Penduduk Lombok, khususnya desa Dangiang sudah bersiap-siap akan perihal tersebut. Namun tetap saja, sembilan detik terlalu cepat bagi respon manusia.
Tidak hanya Pak Kemin, Pak Ikhsan (39 tahun) harus melewati pengalaman yang hampir pahit.
Kala itu, Pak Ikhsan ikut berzikir di rumah kerabatnya yang tengah berduka. Tiba-tiba saja alam bergemuruh serupa teriakan halilintar. Tanah naik-turun bertumbukan. Lampu padam; warga histeris.
Langkah kaki mantan TKI itu serasa dihantam tanah. Terus-menerus hingga jungkir balik berkali-kali. Ia hanya mengingat istri dan anak-anaknya. Namun, permukaan tanah seakan tak mau bekerjasama.
Sembilan detik kejadian gempa tak mampu dijangkau Pak Ikhsan menggapai sang istri dan anaknya yang terkubur di dalam puing-puing rumahnya.

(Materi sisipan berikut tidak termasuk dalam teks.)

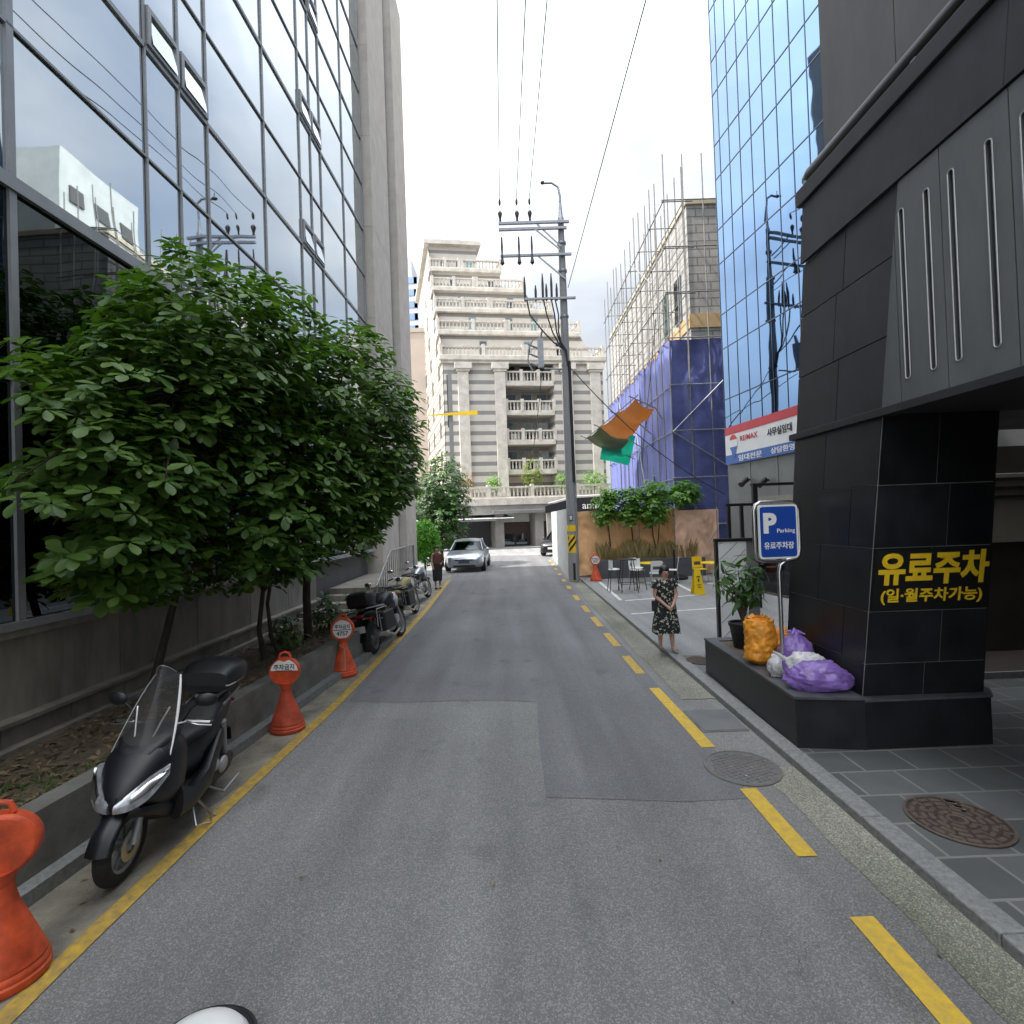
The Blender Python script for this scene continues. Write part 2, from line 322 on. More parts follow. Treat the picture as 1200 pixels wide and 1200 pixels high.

Syukurlah, baik istri dan anak Pak Ikhsan juga Pak Kemin dapat berkumpul kembali meski terluka cukup serius. Qadar Allah yang menjaganya dari kematian, meski tampak tak mungkin.
Waktu yang diberikan Allah kali ini harus diisi dengan rasa syukur dan siap siaga. Di samping itu, kepedulian kepada sesama saudara se-muslim dan sesama manusia harus pula diisi. Karena manusia adalah makhluk sosial yang saling membutuhkan satu sama lain.